Just in time for my return to the office and classroom after a wonderful sabbatical and summer, I have been—inadvertently—awarded an honorary PhD! I was asked to write a review/endorsement of Len Hjalmarson’s latest book, No Home Like Place [Urban Loft, 2014], and an excerpt from my words made the back cover of the book [shown above]. However, let me set the record straight by making it public that I do not have a PhD, I am not a PhD candidate, and I have no plans of ever working on a PhD. However, I am an academic, and since it is the beginning of an academic year this seems an appropriate time to blog about academic qualifications.

The degree I do have is an STM, Master of Sacred Theology. Most people have never heard of this degree. It is primarily awarded in mainline and Roman Catholic seminaries for those who already have a previous theological degree such as an MDiv, MA or MTS. It is equivalent to a DMin or a ThM in academic rigor. I received this degree from the College of Emmanuel & St. Chad [Anglican], which was part of the Saskatoon Theological Union which also included St. Andrews College [United Church of Canada] and Luther Seminary on the campus of the University of Saskatchewan. My major was in Pastoral Theology and minor in Church History with a thesis on spirituality and human development, particularly the transition from high school to college and its impact on spirituality. It is perfect for what I am doing at present and I don’t see the need for a PhD in addition to it.

What about Anabaptists and education? Since going to a Mennonite Bible College for two years I have not studied at an Anabaptist or Mennonite school and yet became a committed and enthusiastic Anabaptist in the midst of this broad theological environment. I have learned to appreciate the contributions of other theological streams while at the same time deepening my commitment to Anabaptist emphases.

Anabaptists have always had an ambivalent relationship with academics.

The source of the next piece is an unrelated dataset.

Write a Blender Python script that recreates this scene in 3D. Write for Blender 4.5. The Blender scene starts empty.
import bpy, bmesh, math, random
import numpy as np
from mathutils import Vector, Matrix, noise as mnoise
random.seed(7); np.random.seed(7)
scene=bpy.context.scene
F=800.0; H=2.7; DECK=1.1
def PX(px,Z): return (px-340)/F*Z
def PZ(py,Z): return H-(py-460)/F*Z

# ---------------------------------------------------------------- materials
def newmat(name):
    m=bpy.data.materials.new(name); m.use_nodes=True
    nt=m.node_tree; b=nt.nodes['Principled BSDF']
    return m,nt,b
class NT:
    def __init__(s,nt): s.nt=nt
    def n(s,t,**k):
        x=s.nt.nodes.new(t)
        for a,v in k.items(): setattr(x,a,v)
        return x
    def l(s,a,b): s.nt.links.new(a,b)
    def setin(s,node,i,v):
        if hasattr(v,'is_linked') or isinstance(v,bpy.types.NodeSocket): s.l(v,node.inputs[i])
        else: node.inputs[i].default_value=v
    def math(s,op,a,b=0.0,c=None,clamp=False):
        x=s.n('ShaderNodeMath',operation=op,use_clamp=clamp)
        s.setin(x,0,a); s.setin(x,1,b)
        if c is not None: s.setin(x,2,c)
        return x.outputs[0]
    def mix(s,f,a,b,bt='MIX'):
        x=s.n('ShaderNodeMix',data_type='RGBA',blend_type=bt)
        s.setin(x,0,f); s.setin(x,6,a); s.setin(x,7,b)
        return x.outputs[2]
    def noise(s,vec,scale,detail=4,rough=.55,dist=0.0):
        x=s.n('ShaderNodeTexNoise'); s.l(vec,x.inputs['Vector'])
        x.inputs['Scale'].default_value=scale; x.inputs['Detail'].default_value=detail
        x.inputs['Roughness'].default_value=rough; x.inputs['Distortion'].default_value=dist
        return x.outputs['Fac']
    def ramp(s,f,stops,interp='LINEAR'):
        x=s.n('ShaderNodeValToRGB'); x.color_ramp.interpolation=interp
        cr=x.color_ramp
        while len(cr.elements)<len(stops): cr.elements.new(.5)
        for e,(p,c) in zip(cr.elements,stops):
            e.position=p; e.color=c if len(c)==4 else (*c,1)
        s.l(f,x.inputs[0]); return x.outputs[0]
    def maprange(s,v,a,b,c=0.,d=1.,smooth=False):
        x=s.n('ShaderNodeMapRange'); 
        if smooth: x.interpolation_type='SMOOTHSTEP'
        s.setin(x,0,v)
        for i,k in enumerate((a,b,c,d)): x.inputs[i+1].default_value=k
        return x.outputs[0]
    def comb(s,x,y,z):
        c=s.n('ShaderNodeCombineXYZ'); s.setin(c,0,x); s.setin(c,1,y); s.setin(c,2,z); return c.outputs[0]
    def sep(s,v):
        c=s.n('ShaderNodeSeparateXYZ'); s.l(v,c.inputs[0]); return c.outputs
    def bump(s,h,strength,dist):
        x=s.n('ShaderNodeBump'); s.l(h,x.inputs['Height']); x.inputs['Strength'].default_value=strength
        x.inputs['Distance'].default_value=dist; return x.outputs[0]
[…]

Of the first generation of Anabaptists, only one had a doctorate, and by the second generation they were too focused on escaping persecution to be getting an education. Of course in later generations Mennonites became very educated and today there are Mennonites with PhD’s in many areas. I would guess that a few of the progressive Mennonite denominations might have more PhD’s per capita than many other traditions, but my particular conservative background did not follow this trend. They believed that education would expose people to worldliness and tempt them with pride. Getting an education was not a high priority. My father struggled to make it to grade 7 and his father could barely write his own name. A popular saying in Low German was “The more learned the more useless.” Reading books was of no practical value, working hard on the farm was what mattered. Of my parents’ generation in my extended family only one of seventeen earned a post-secondary degree, and this was often viewed with suspicion. Despite having three post-secondary degrees, I still carry some of this mindset with me. Education better be practical or it is of no value. Thus, I kind of like lumping all of my courses under the banner of practical theology, adding with a wink that this is not necessarily an oxymoron.